Try, Try Again: Samsung Unveils Its New $2,000 Folding Phone

In business, if at first you don’t succeed, you try, try again. 

At least that’s what Samsung is doing with its new Galaxy Z Fold2 smartphone, which it officially introduced on Tuesday, after a rough takeoff of earlier versions last year. 

Samsung is now taking orders for the most expensive smartphone on the market at $2,000, which updates and improves the version whose introduction last year was one hot mess. The new one officially arrives Sept. 18. 

The Galaxy Z Fold Phone does what its name suggests: It folds open, the way you’d open a book. The big screen inside would seem to be great for watching movies and playing games. 



It’s had a tough life so far. 

Last spring, on its first “try,” Samsung sent out an early version of the foldable phone to some tech writers.

They found the hinge collected debris, which caused problems such as harming the plastic coating on the main screen. And some early experimenters ripped off the protective plastic layer, mistakenly thinking it was a typical screen protector. It wasn’t. 

Embarrassed, Samsung went back to the drawing board until September, when the second version (and first official one) was formally announced. It came up with a list warning against a variety of things including resting keys on the screen, or having the phone too close to your magnetized credit cards. 

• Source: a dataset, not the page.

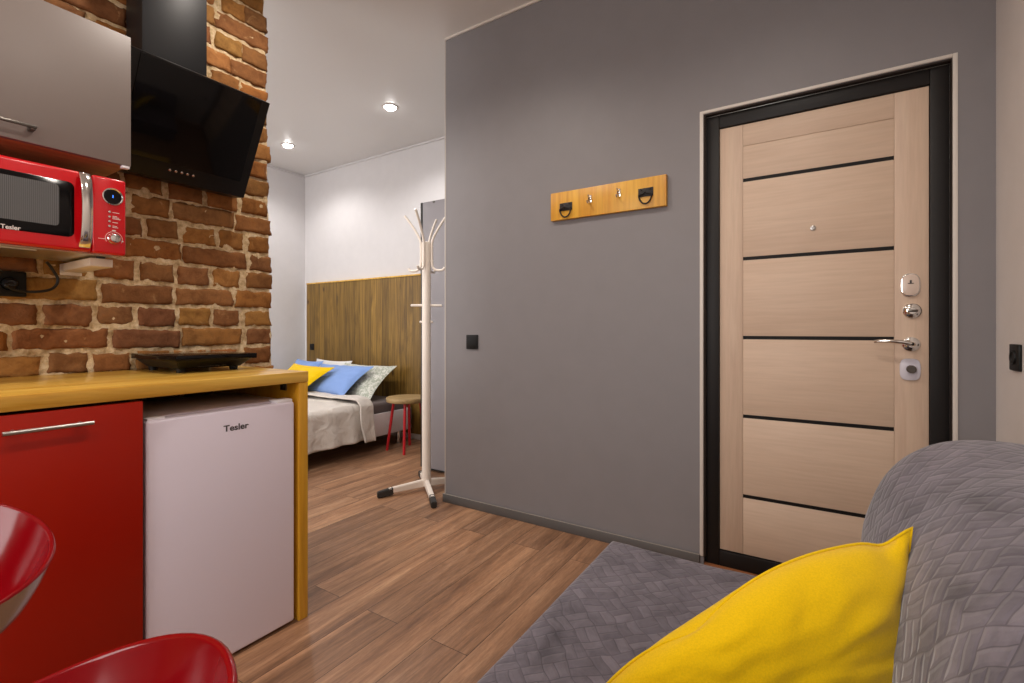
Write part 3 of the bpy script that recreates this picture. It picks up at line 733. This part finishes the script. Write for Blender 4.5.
# ------------------------------------------------------------------ bar stools
def make_stool():
    r = thing('bar_stool', '', 'bar stool')
    zb, dz, ru, rv, pw = .802, .099, .180, .191, 1.653
    NA, NR = 72, 14
    zc = zb - dz - .085           # lowest point of the bowl
    def surf(a, s, off):
        rim = zb - dz + dz * ((1 + math.cos(a)) / 2) ** pw
        k = (1 - (1 - s) ** 1.0)
        rad = s ** .8
        x = ru * math.cos(a) * rad; y = rv * math.sin(a) * rad
        z = zc + (rim - zc) * (s ** 3.2) 
        return x, y, z
    def inner(i, j):
        a = 2 * PI * i / NA; s = (j / (NR - 1))
        x, y, z = surf(a, s, 0); return Vector((x, y, z))
    mb = MB(); mb.grid(inner, NA, NR, True)
    seat = mb
    # rolled lip
    def lip(i, j):
        a = 2 * PI * i / NA; x, y, z = surf(a, 1.0, 0); q = j / 6 * PI
        d = Vector((math.cos(a), math.sin(a), 0))
        return Vector((x, y, z)) + d * (.004 - .004 * math.cos(q)) + Vector((0, 0, 1)) * (.004 * math.sin(q))
    seat.grid(lip, NA, 7, True)
    seat.build('seat', 'red_gloss', r, 60, True)
    def outer(i, j):
        a = 2 * PI * i / NA; s = 1 - .74 * j / (NR - 1); x, y, z = surf(a, s, 0)
        d = Vector((math.cos(a), math.sin(a), 0)); k = j / (NR - 1)
        return Vector((x, y, z)) + d * (.007 + .003 * math.sin(PI * min(1, k * 1.6)) ** .7) + Vector((0, 0, -.014 * min(1, k * 3)))
    mb = MB(); mb.grid(outer, NA, NR, True); mb.prism([(.072 * math.cos(2 * PI * k / 36), .072 * math.sin(2 * PI * k / 36)) for k in range(36)], 'Z', zc - .019, zc - .010)
    mb.build('shell', 'shell_under', r, 60, True)
    MB().lathe([(0, zc - .06), (.03, zc - .06), (.045, zc - .03), (.07, zc - .024), (.07, zc - .018), (0, zc - .018)], 28).build('swivel_plate', 'steel', r)
    MB().lathe([(0, zc - .3), (.0175, zc - .3), (.0175, zc - .05), (0, zc - .05)], 24).build('gas_lift', 'chrome', r)
    MB().lathe([(0, .03), (.03, .03), (.03, zc - .27), (.024, zc - .26), (0, zc - .26)], 28).build('column', 'chrome', r)
    MB().lathe([(0, 0), (.2, 0), (.205, .004), (.2, .010), (.12, .018), (.05, .03), (.034, .05), (0, .05)], 48).build('base', 'chrome', r)
    fr_ = MB(); fr_.tube([(.12 * math.cos(a) + .05, .12 * math.sin(a), .26) for a in (-2.2 + 4.4 * k / 24 for k in range(25))], .008, 10)
    fr_.tube([(.05 + .12 * math.cos(-2.2), .12 * math.sin(-2.2), .26), (0, 0, .26), (.05 + .12 * math.cos(2.2), .12 * math.sin(2.2), .26)], .008, 10)
    fr_.build('footrest', 'chrome', r)
    tl = MB(); tl.tube(spline([(0, .01, zc - .045), (0, .06, zc - .05), (0, .12, zc - .045), (0, .15, zc - .06)], 6), .004, 8); tl.build('lift_lever', 'chrome', r)
    return r
s1 = make_stool(); s1.location = (-1.146, .079, 0); s1.rotation_euler.z = 2.97
s1['label'] = 'red bar stool at the left edge in front of red cabinet, underside showing'; s1['group'] = 'red bar stools'
s2 = dup(s1); s2.location = (-.5, .051, 0); s2.rotation_euler.z = 1.118
s2['label'] = 'nearest red bar stool at the bottom edge, in front of the fridge'

# ------------------------------------------------------------------ sofa
sofa = thing('sofa', 'grey quilted velvet sofa along the right wall before the door', 'sofa', (0, .88, 0))
SX0, SY1, SZ = -.556, 1.474, .432; SY0 = .30
def seat_prof():
    p = [(SX0 + .004, .02), (SX0, .15), (SX0 - .002, .30)]; r = .03
    for k in range(7):
        a = PI - k / 6 * PI / 2
        p.append((SX0 + r + r * math.cos(a), SZ - r + r * math.sin(a)))
    for k in range(1, 19): p.append((SX0 + r + (.2 - SX0 - r) * k / 18, SZ))
    return p
pp = seat_prof(); L = [0]
for a, b in zip(pp, pp[1:]): L.append(L[-1] + math.hypot(a[0] - b[0], a[1] - b[1]))
NYS = 90
def yst(i):      # last rows bend down the far end
    return i
ends = [(SY1 - .03, 0.0), (SY1 - .018, .004), (SY1 - .008, .012), (SY1 - .002, .022), (SY1, .03), (SY1 + .001, .15), (SY1, .39)]
ys = [(SY0 + SY1 - a, b) for a, b in ends[::-1]] + [(SY0 + .04 + (SY1 - .08 - SY0) * i / (NYS - 1), 0.0) for i in range(NYS)] + ends
YL = [0]
for a, b in zip(ys, ys[1:]): YL.append(YL[-1] + math.hypot(a[0] - b[0], a[1] - b[1]))
def seat_fn(i, j):
    y, drop = ys[i]; x, z = pp[j]
    q = Vector((x * 4, y * 4, 1.3)); wob = .006 * noise.noise(q) + .003 * noise.noise(q * 3)
    if j < 10: return Vector((x + wob * .6, y, min(z, SZ - drop) + (0 if z < .35 else wob)))
    return Vector((x, y, max(z - drop, .02) + wob))
MB().grid(seat_fn, len(ys), len(pp), uv=lambda i, j: (YL[i], L[j])).build('seat', 'quilt', sofa, 70)
bp = [(.080, .40), (.083, .45), (.087, .52), (.092, .60), (.101, .66), (.121, .725), (.145, .770), (.175, .808), (.210, .836), (.25, .855), (.30, .865), (.35, .865), (.40, .854), (.45, .826), (.495, .79), (.525, .74), (.538, .66), (.54, .40)]
bp2 = [tuple(v[:2]) for v in [Vector((a[0], a[1], 0)) for a in bp]]
bp2 = [(v.x, v.y) for v in spline([Vector((a[0], a[1], 0)) for a in bp], 3)]
BL = [0]
for a, b in zip(bp2, bp2[1:]): BL.append(BL[-1] + math.hypot(a[0] - b[0], a[1] - b[1]))
cx_, cz_ = .32, .5
bend = [(1.40, .004), (1.415, .012), (1.427, .026), (1.435, .05), (1.438, .09), (1.44, .2), (1.44, .5), (1.44, 1.0)]
bst = [(SY0 + 1.45 - a, b) for a, b in bend[::-1]] + [(SY0 + .07 + (1.31 - SY0) * i / 89, 0.0) for i in range(90)] + bend
BYL = [0]
for a, b in zip(bst, bst[1:]): BYL.append(BYL[-1] + abs(a[0] - b[0]) + abs(a[1] - b[1]) * .3)
def back_fn(i, j):
    y, k = bst[i]; x, z = bp2[j]
    q = Vector((x * 3.5, y * 3, z * 3.5)); w_ = .010 * noise.noise(q) + .004 * noise.noise(q * 3)
    d = Vector((x - cx_, 0, z - cz_)); d.normalize()
    x2 = x + (cx_ - x) * k + d.x * w_; z2 = z + (cz_ - z) * k + d.z * w_
    return Vector((min(x2, .545), y + .006 * noise.noise(q * 2 + Vector((5, 0, 0))), max(z2, .36)))
MB().grid(back_fn, len(bst), len(bp2), uv=lambda i, j: (BYL[i], BL[j])).build('backrest', 'quilt', sofa, 80)

# ------------------------------------------------------------------ pillows
def pillow(name, c, th, mat, label, seed=0, group=None, pinch=.05, n=30, seam=True, p=2.4, wr=1.0, edges=None, ear=None, back=.6, cut=None, dent=0.0):
    BLc, BR, TR, TL = [Vector(a) for a in c]
    nrm = (BR - BLc).cross(TL - BLc).normalized(); ctr = (BLc + BR + TR + TL) / 4
    def P(u, v, side):
        # pinch mid edges towards the middle, leaving ears at the corners
        pl, pr_, pb, pt = edges or (pinch,) * 4
        uu = u + (1 - (2 * v - 1) ** 2) * (pl * (1 - u) - pr_ * u); vv_ = v + (1 - (2 * u - 1) ** 2) * (pb * (1 - v) - pt * v)
        q = BLc * (1 - uu) * (1 - vv_) + BR * uu * (1 - vv_) + TR * uu * vv_ + TL * (1 - uu) * vv_
        e = max(0, 1 - abs(2 * u - 1) ** p) * max(0, 1 - abs(2 * v - 1) ** p)
        if ear: q = q + Vector(ear) * (u * v) ** 12
        if cut: q = q + Vector(cut) * ((1 - u) * v) ** 5
        if dent: q = q + Vector((0, 0, -dent * math.exp(-((u - .88) / .06) ** 2) * v ** 6))
        b = th * .5 * e ** .55 * (1 if side > 0 else back)
        k = Vector((u * 3.2 + seed, v * 3.2 + side * 7, seed * 1.7))
        rad = Vector((math.atan2(v - .5, u - .5) * 2.2 + seed, math.hypot(u - .5, v - .5) * 1.5, side * 3.0))
        edge = 1 - e
        w_ = wr * (.012 * noise.noise(k) * e + .011 * noise.noise(rad * 2.2) * (edge ** .7) * min(1, e * 5) + .005 * noise.noise(k * 3) * min(1, e * 4))
        return q + nrm * side * (b + w_)
    mb = MB()
    mb.grid(lambda i, j: P(i / (n - 1), j / (n - 1), 1), n, n); mb.grid(lambda i, j: P(i / (n - 1), j / (n - 1), -1), n, n)
    base = min((BLc, BR), key=lambda a: a.z)
    r = thing(name, label, 'pillow', (ctr.x, ctr.y, min(BLc.z, BR.z)), group)
    mb.build('cushion', mat, r, 85, True)
    if seam:
        ring = [P(i / (n - 1), 0, 0) for i in range(n)] + [P(1, i / (n - 1), 0) for i in range(1, n)] + [P(1 - i / (n - 1), 1, 0) for i in range(1, n)] + [P(0, 1 - i / (n - 1), 0) for i in range(1, n - 1)]
        MB().tube(ring, .0028, 6, closed=True).build('edge_seam', mat, r, 85)
    return r
pillow('throw_pillow', [(-.324, .647, .446), (.104, .856, .52), (.127, .999, .751), (-.182, .741, .674)], .17, 'pillow_yellow', 'large yellow pillow leaning on the grey sofa backrest', 3, None, .03, 44, cut=(.035, .0, -.022), dent=.009, edges=(-.05, .0, .03, -.12), ear=(.008, .01, .026), back=.25, wr=.75)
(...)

“Unwrapped” Tuesday was the third try, called the new Galaxy Z Fold 2 smartphone. It’s most unique feature is that big (and improved) 7.6-inch center screen, about twice as big as the average smartphone. There’s also a third screen on the cover. 

But the inner screen now comes with a newultra-thin glass cover material, and the whole thing seems sleeker. Early reviews from tech writers seemed to be encouraging, but most were mindful that in earlier versions, problems rapidly developed. 

This phone also has a dual-battery system, which increases the chances of failure. 

“Our journey towards the next generation of mobile devices is full of originality and innovation,” TM Roh, Samsung’s president and head of mobile communications business, said in a statement. “With the launch of the Samsung Galaxy Z Fold2, we closely listened to user feedback to ensure we were bringing meaningful improvements to the hardware, while also developing new innovations to enhance the user experience.”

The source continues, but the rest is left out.